■ DATA SHOWN ■
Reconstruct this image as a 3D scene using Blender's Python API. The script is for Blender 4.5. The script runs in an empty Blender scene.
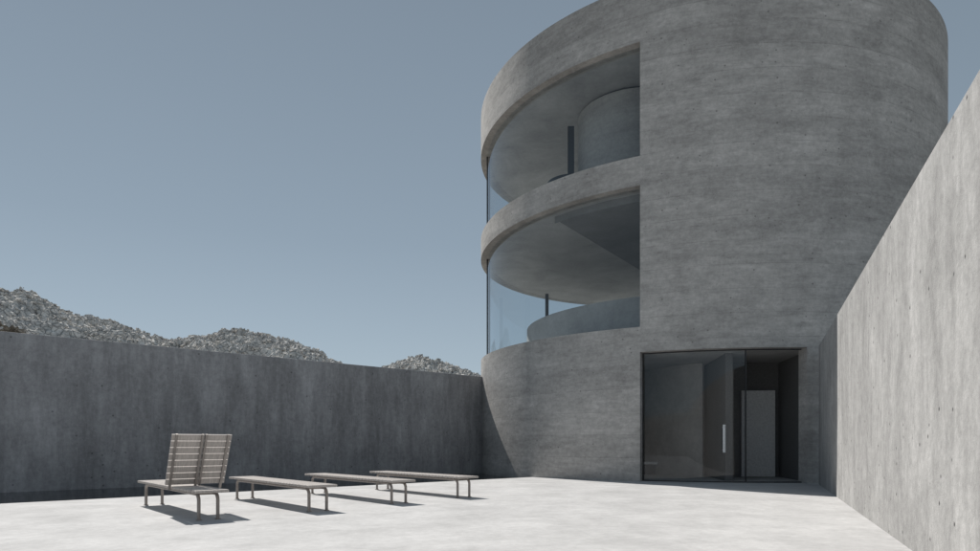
import bpy, bmesh, math, random
from mathutils import Vector, noise, Matrix
random.seed(7)
S=bpy.context.scene
S.view_settings.view_transform='Standard'; S.view_settings.look='None'; S.view_settings.exposure=0
F=630.0; CX=7.56; CY=23.83; R=7.9
COL=S.collection
# ---------------------------------------------------------------- helpers
def link(o,parent=None):
    COL.objects.link(o)
    if parent: o.parent=parent
    return o
def empty(name,loc=(0,0,0),rz=0):
    o=bpy.data.objects.new(name,None); o.location=loc; o.rotation_euler=(0,0,rz); COL.objects.link(o); return o
def mesh(name,verts,faces,mat,parent=None,smooth=False):
    me=bpy.data.meshes.new(name); me.from_pydata(verts,[],faces); me.update()
    bm=bmesh.new(); bm.from_mesh(me); bmesh.ops.recalc_face_normals(bm,faces=bm.faces); bm.to_mesh(me); bm.free()
    if smooth:
        for p in me.polygons: p.use_smooth=True
    me.materials.append(mat)
    return link(bpy.data.objects.new(name,me),parent)
def arc(name,cx,cy,ro,ri,z0,z1,a0,a1,mat,parent=None):
    n=max(2,int(abs(a1-a0)/1.0)); full=abs(a1-a0)>359.9
    V=[];Fc=[]
    for i in range(n+(0 if full else 1)):
        a=math.radians(a0+(a1-a0)*i/n); c,s=math.cos(a),math.sin(a)
        V+= [(cx+ro*c,cy+ro*s,z0),(cx+ro*c,cy+ro*s,z1),(cx+ri*c,cy+ri*s,z1),(cx+ri*c,cy+ri*s,z0)]
    m=len(V)//4
    for i in range(n):
        j=(i+1)%m; a=4*i;b=4*j
        for k in range(4):
            Fc.append((a+k,a+(k+1)%4,b+(k+1)%4,b+k))
    if not full:
        Fc.append((0,1,2,3)); Fc.append((4*n+3,4*n+2,4*n+1,4*n))
    return mesh(name,V,Fc,mat,parent)
def sheet(name,cx,cy,r,z0,z1,a0,a1,mat,parent=None):
    n=max(2,int(abs(a1-a0)/1.0)); V=[];Fc=[]
    for i in range(n+1):
        a=math.radians(a0+(a1-a0)*i/n); c,s=math.cos(a),math.sin(a)
        V+=[(cx+r*c,cy+r*s,z0),(cx+r*c,cy+r*s,z1)]
    for i in range(n): Fc.append((2*i,2*i+1,2*i+3,2*i+2))
    return mesh(name,V,Fc,mat,parent,True)
def disc(name,cx,cy,r,z0,z1,mat,parent=None,n=180):
    V=[(cx+r*math.cos(2*math.pi*i/n),cy+r*math.sin(2*math.pi*i/n),z) for z in (z0,z1) for i in range(n)]
    Fc=[tuple(range(n))[::-1],tuple(range(n,2*n))]+[(i,(i+1)%n,n+(i+1)%n,n+i) for i in range(n)]
    return mesh(name,V,Fc,mat,parent)
def prism(name,pts,z0,z1,mat,parent=None,bev=0):
    n=len(pts)
    V=[(p[0],p[1],z) for z in (z0,z1) for p in pts]
    Fc=[tuple(range(n))[::-1],tuple(range(n,2*n))]+[(i,(i+1)%n,n+(i+1)%n,n+i) for i in range(n)]
    o=mesh(name,V,Fc,mat,parent)
    if bev:
        m=o.modifiers.new('b','BEVEL'); m.width=bev; m.segments=2; m.limit_method='ANGLE'
    return o
def box(name,x0,x1,y0,y1,z0,z1,mat,parent=None,bev=0):
    return prism(name,[(x0,y0),(x1,y0),(x1,y1),(x0,y1)],z0,z1,mat,parent,bev)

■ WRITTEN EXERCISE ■
Transcribe the full listing character for character. Pictures are excluded.

■ RESPONSE TO THE TASK ■
Reconstruct this image as a 3D scene using Blender's Python API. The script is for Blender 4.5. The script runs in an empty Blender scene.
import bpy, bmesh, math, random
from mathutils import Vector, noise, Matrix
random.seed(7)
S=bpy.context.scene
S.view_settings.view_transform='Standard'; S.view_settings.look='None'; S.view_settings.exposure=0
F=630.0; CX=7.56; CY=23.83; R=7.9
COL=S.collection
# ---------------------------------------------------------------- helpers
def link(o,parent=None):
    COL.objects.link(o)
    if parent: o.parent=parent
    return o
def empty(name,loc=(0,0,0),rz=0):
    o=bpy.data.objects.new(name,None); o.location=loc; o.rotation_euler=(0,0,rz); COL.objects.link(o); return o
def mesh(name,verts,faces,mat,parent=None,smooth=False):
    me=bpy.data.meshes.new(name); me.from_pydata(verts,[],faces); me.update()
    bm=bmesh.new(); bm.from_mesh(me); bmesh.ops.recalc_face_normals(bm,faces=bm.faces); bm.to_mesh(me); bm.free()
    if smooth:
        for p in me.polygons: p.use_smooth=True
    me.materials.append(mat)
    return link(bpy.data.objects.new(name,me),parent)
def arc(name,cx,cy,ro,ri,z0,z1,a0,a1,mat,parent=None):
    n=max(2,int(abs(a1-a0)/1.0)); full=abs(a1-a0)>359.9
    V=[];Fc=[]
    for i in range(n+(0 if full else 1)):
        a=math.radians(a0+(a1-a0)*i/n); c,s=math.cos(a),math.sin(a)
        V+= [(cx+ro*c,cy+ro*s,z0),(cx+ro*c,cy+ro*s,z1),(cx+ri*c,cy+ri*s,z1),(cx+ri*c,cy+ri*s,z0)]
    m=len(V)//4
    for i in range(n):
        j=(i+1)%m; a=4*i;b=4*j
        for k in range(4):
            Fc.append((a+k,a+(k+1)%4,b+(k+1)%4,b+k))
    if not full:
        Fc.append((0,1,2,3)); Fc.append((4*n+3,4*n+2,4*n+1,4*n))
    return mesh(name,V,Fc,mat,parent)
def sheet(name,cx,cy,r,z0,z1,a0,a1,mat,parent=None):
    n=max(2,int(abs(a1-a0)/1.0)); V=[];Fc=[]
    for i in range(n+1):
        a=math.radians(a0+(a1-a0)*i/n); c,s=math.cos(a),math.sin(a)
        V+=[(cx+r*c,cy+r*s,z0),(cx+r*c,cy+r*s,z1)]
    for i in range(n): Fc.append((2*i,2*i+1,2*i+3,2*i+2))
    return mesh(name,V,Fc,mat,parent,True)
def disc(name,cx,cy,r,z0,z1,mat,parent=None,n=180):
    V=[(cx+r*math.cos(2*math.pi*i/n),cy+r*math.sin(2*math.pi*i/n),z) for z in (z0,z1) for i in range(n)]
    Fc=[tuple(range(n))[::-1],tuple(range(n,2*n))]+[(i,(i+1)%n,n+(i+1)%n,n+i) for i in range(n)]
    return mesh(name,V,Fc,mat,parent)
def prism(name,pts,z0,z1,mat,parent=None,bev=0):
    n=len(pts)
    V=[(p[0],p[1],z) for z in (z0,z1) for p in pts]
    Fc=[tuple(range(n))[::-1],tuple(range(n,2*n))]+[(i,(i+1)%n,n+(i+1)%n,n+i) for i in range(n)]
    o=mesh(name,V,Fc,mat,parent)
    if bev:
        m=o.modifiers.new('b','BEVEL'); m.width=bev; m.segments=2; m.limit_method='ANGLE'
    return o
def box(name,x0,x1,y0,y1,z0,z1,mat,parent=None,bev=0):
    return prism(name,[(x0,y0),(x1,y0),(x1,y1),(x0,y1)],z0,z1,mat,parent,bev)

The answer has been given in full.